Could a generational wealth opportunity be here soon?

The market is looking long-term bearish, medium-term bearish, and short-term bearish. Why? Let’s dive into our analysis.

(Not Financial Advice)

Table of contents:

  1. This week’s Recap

  2. Credit Spread Breakout

  3. Consumer Staples

  4. $SPX Report

  5. Bitcoin Report

  6. Our Thoughts & What to look out for this week

  7. Conclusion

This week’s Recap

This week in the financial markets was an interesting one. Oil fell 8 points, as we had predicted a pullback in last week’s report. Gold bounced off of the weekly 200-day moving average. Bitcoin is now at the 200-day moving average for both the weekly and the daily. Consumer Staples ($XLP) has a new 52-week low. 20+ year Yields keep dropping. Credit spreads broke out. The market is looking long-term bearish, medium-term bearish, and short-term bearish. Why? Let’s dive into our analysis.

Credit Spread Breakout

This week, the market has continued its break in credit spreads. This week, we’ve had the highest volume since 2020. For those who don’t know, credit spreads In the finance world, the "credit spread" tells us how much extra return we get for dealing with riskier borrowers. Suppose returns are lower for dealing with riskier borrowers (Lower-income consumers). In that case, Consumers won’t receive any loans; consumers will have less buying power, and lower buying power will negatively affect corporate earnings. Then lower earnings will negatively affect the equities and then, soon, cryptocurrencies.

Consumer Staples

Consumer Staples ($XLP) shows the amount of buying power that consumers have. Not only did $XLP break below the weekly 200-day moving average easily, but it has now melted down 12 percent in the last three months! $WMT had a low of 4.6 percent in a day. $AMZ has broken below a medium-term bullish trendline! What was supposed to be a defensive sector is now performing the second worst in the S&P year-to-day!

$SPX Report

The $SPX, on the technical side of things, is holding up a long-term bullish trend line nicely. $SPX has rejected the 200-day moving average and finished the week strong! On Friday, the $SPX rose 50 points as job reports came in strong. The move was driven mainly by tech ($XLK), which rejected the 50-day and 100-day moving average. We don’t think Friday’s gains will last too long, as the Fed’s balance sheet is still shrinking, but a relief is possible. The bull case is $4400.

Bitcoin Report

Bitcoin has been strong compared to equities in the last two months. Usually, Bitcoin follows equities. It also typically follows the Fed’s balance sheet. Is this time different for Bitcoin? Not a chance! In fact, on the weekly, Bitcoin faces many resistances. To name a few, it rejected the 200-day moving average on the weekly, the 200-day and 100-day moving averages on the daily formed a doji candle on the weekly (which signifies a big move), and the macro conditions aren’t favorable for it either. Sure, Bitcoin has held up well, but soon, when it goes down, it will go DOWN.

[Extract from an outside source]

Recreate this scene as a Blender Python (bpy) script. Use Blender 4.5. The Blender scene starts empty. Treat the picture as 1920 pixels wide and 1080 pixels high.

Our Thoughts & What to look out for this week

This week, after our analysis, we have concluded that the week will start well, but bank earnings will reflect the end of the week. If bank earnings are negative, expect the beginning of a possible recession. If bank earnings are reasonable, we will wait for a point to fade the pop. We always put the macro first, and the macro isn’t looking good. The Fed’s balance sheet is weak, credit spreads are increasing, and yields keep falling. It seems like an inflationary recession is upon us. Although nobody can predict the exact day and time, it pays to be positioned when it does happen. We’ve been bearish since August 31st, 2023. We are shorting pops, and the bull case for this week is $SPX to $4440. The bank earnings will decide the next move. 

Conclusion

As we analyze the current state of the financial landscape, it becomes increasingly clear that the trajectory of the balance sheet holds significant sway over equity markets. The recent dip in the Fed's balance sheet and the looming threat of stagflation underscores the need for caution and unwavering vigilance in the coming months.

While the first week of Q4 may offer a glimmer of optimism, it is tinged with uncertainty, primarily concerning bank earnings and consumers' financial stability. We remain steadfast in our commitment to making well-informed decisions to safeguard and nurture our investments.

Knowledge and adaptability are our most valuable assets in these times of economic fluctuation. This report has equipped you with invaluable insights to traverse the financial terrain more confidently. As always, we advocate for diligent monitoring of market developments and the exercise of prudent risk management.

We extend our heartfelt gratitude for entrusting us with your financial insights, eagerly anticipating the opportunities and challenges that await us on this journey.